Set problem: Word for word, quote all of the material, omitting the pictures.

Raw data:

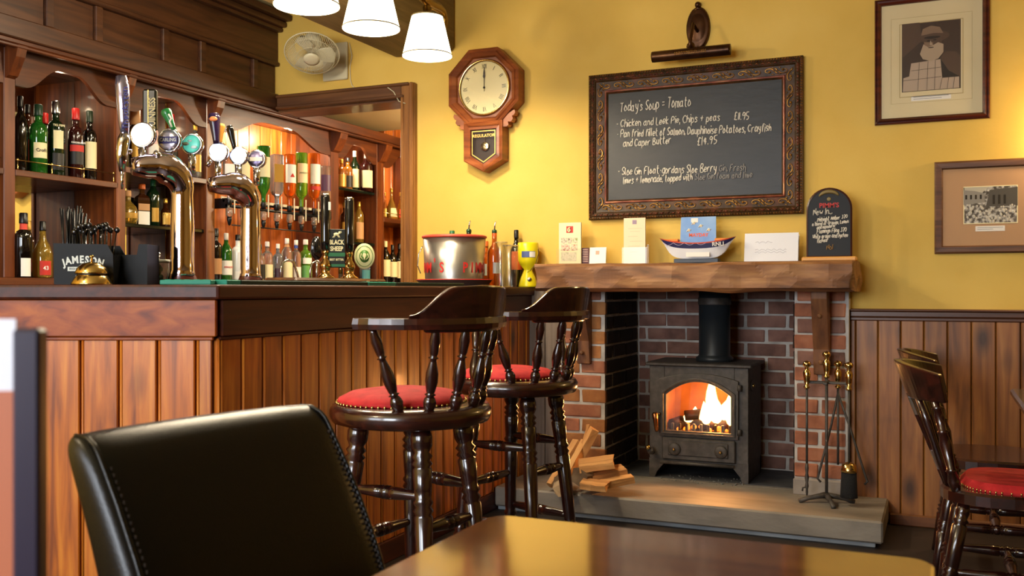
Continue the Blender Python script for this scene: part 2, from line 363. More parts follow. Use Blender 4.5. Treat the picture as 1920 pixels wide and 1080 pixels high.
# window behind the camera
wn = thing('window_1', None, None, (-3.1, -2.25, .95), kind='structure')
fm = MB()
for x in (-.85, -.3, .25, .80): fm.box((x-.0, -.03, 0), (x+.05, .03, 1.4), .005)
for z in (0, .9, 1.35): fm.box((-.85, -.03, z), (.85, .03, z+.05), .005)
fm.build('window_frame', WHITE, wn)
wn2 = thing('window_2', None, None, (-1.3, -2.25, .95), kind='structure')
fm = MB()
for x in (-.7, -.02, .65): fm.box((x, -.03, 0), (x+.05, .03, 1.4), .005)
for z in (0, .9, 1.35): fm.box((-.7, -.03, z), (.7, .03, z+.05), .005)
fm.build('window_frame', WHITE, wn2)
# architrave of the opening behind the bar
def moulding(mb, p0, p1, w, d):
    pass
ar = thing('trim_1', None, None, (-2.77, WY, 0), kind='structure')
m = MB().box((-.09, -.035, 0), (0, .03, 2.302), .006).box((-.03, -.05, 0), (-.004, -.03, 2.302), .006).box((-.088, -.045, 0), (-.07, -.03, 2.22), .004).box((-.10, .0, 0), (-.088, .2, 2.22))
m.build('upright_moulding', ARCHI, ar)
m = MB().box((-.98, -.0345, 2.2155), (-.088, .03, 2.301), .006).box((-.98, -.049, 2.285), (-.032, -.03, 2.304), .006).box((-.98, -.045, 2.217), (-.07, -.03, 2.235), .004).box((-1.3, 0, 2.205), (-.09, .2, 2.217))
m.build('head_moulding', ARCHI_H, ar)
# ceiling beam running to the wall
bm_ = MB().box((-2.92, .6, 2.462), (-2.52, WY-.001, CZ), .02)
struct(bm_, 'trim_2', BEAM)
# wainscot
panel = thing('wall_panelling', None, None, (0, 0, 0), kind='structure')
pl = None; x = -.387; k = 0
widths = [.02]+[.1]*40
while x < 4.5:
    wd = .024 if k == 0 else .0995
    x1 = x+wd
    mb = MB().box((0, -.028, .05), (wd-.003, 0, .975), .004)
    o = mb.build('plank', PINE_WALL, panel, (x, WY, 0)); x = x1; k += 1
dr = struct(MB().box((-.39, WY-.045, .972), (4.6, WY, 1.003), .006).box((-.39, WY-.06, 1.0), (4.6, WY, 1.012), .005).box((-.39, WY-.036, .955), (4.6, WY, .974), .005), 'trim_3', mottle('dado rail wood', ['#4c2c1c', '#5e3824', '#6e442c'], 2, .4, coat=.2, stretch=H))
struct(MB().box((-.216, WY-.04, 0), (4.6, WY-.001, .055), .006), 'baseboard_back', mottle('skirting wood', ['#6a3e20', '#80502c'], 2, .4, stretch=H, pos=(.3, .7)))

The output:
Continue the Blender Python script for this scene: part 2, from line 363. More parts follow. Use Blender 4.5. Treat the picture as 1920 pixels wide and 1080 pixels high.
# window behind the camera
wn = thing('window_1', None, None, (-3.1, -2.25, .95), kind='structure')
fm = MB()
for x in (-.85, -.3, .25, .80): fm.box((x-.0, -.03, 0), (x+.05, .03, 1.4), .005)
for z in (0, .9, 1.35): fm.box((-.85, -.03, z), (.85, .03, z+.05), .005)
fm.build('window_frame', WHITE, wn)
wn2 = thing('window_2', None, None, (-1.3, -2.25, .95), kind='structure')
fm = MB()
for x in (-.7, -.02, .65): fm.box((x, -.03, 0), (x+.05, .03, 1.4), .005)
for z in (0, .9, 1.35): fm.box((-.7, -.03, z), (.7, .03, z+.05), .005)
fm.build('window_frame', WHITE, wn2)
# architrave of the opening behind the bar
def moulding(mb, p0, p1, w, d):
    pass
ar = thing('trim_1', None, None, (-2.77, WY, 0), kind='structure')
m = MB().box((-.09, -.035, 0), (0, .03, 2.302), .006).box((-.03, -.05, 0), (-.004, -.03, 2.302), .006).box((-.088, -.045, 0), (-.07, -.03, 2.22), .004).box((-.10, .0, 0), (-.088, .2, 2.22))
m.build('upright_moulding', ARCHI, ar)
m = MB().box((-.98, -.0345, 2.2155), (-.088, .03, 2.301), .006).box((-.98, -.049, 2.285), (-.032, -.03, 2.304), .006).box((-.98, -.045, 2.217), (-.07, -.03, 2.235), .004).box((-1.3, 0, 2.205), (-.09, .2, 2.217))
m.build('head_moulding', ARCHI_H, ar)
# ceiling beam running to the wall
bm_ = MB().box((-2.92, .6, 2.462), (-2.52, WY-.001, CZ), .02)
struct(bm_, 'trim_2', BEAM)
# wainscot
panel = thing('wall_panelling', None, None, (0, 0, 0), kind='structure')
pl = None; x = -.387; k = 0
widths = [.02]+[.1]*40
while x < 4.5:
    wd = .024 if k == 0 else .0995
    x1 = x+wd
    mb = MB().box((0, -.028, .05), (wd-.003, 0, .975), .004)
    o = mb.build('plank', PINE_WALL, panel, (x, WY, 0)); x = x1; k += 1
dr = struct(MB().box((-.39, WY-.045, .972), (4.6, WY, 1.003), .006).box((-.39, WY-.06, 1.0), (4.6, WY, 1.012), .005).box((-.39, WY-.036, .955), (4.6, WY, .974), .005), 'trim_3', mottle('dado rail wood', ['#4c2c1c', '#5e3824', '#6e442c'], 2, .4, coat=.2, stretch=H))
struct(MB().box((-.216, WY-.04, 0), (4.6, WY-.001, .055), .006), 'baseboard_back', mottle('skirting wood', ['#6a3e20', '#80502c'], 2, .4, stretch=H, pos=(.3, .7)))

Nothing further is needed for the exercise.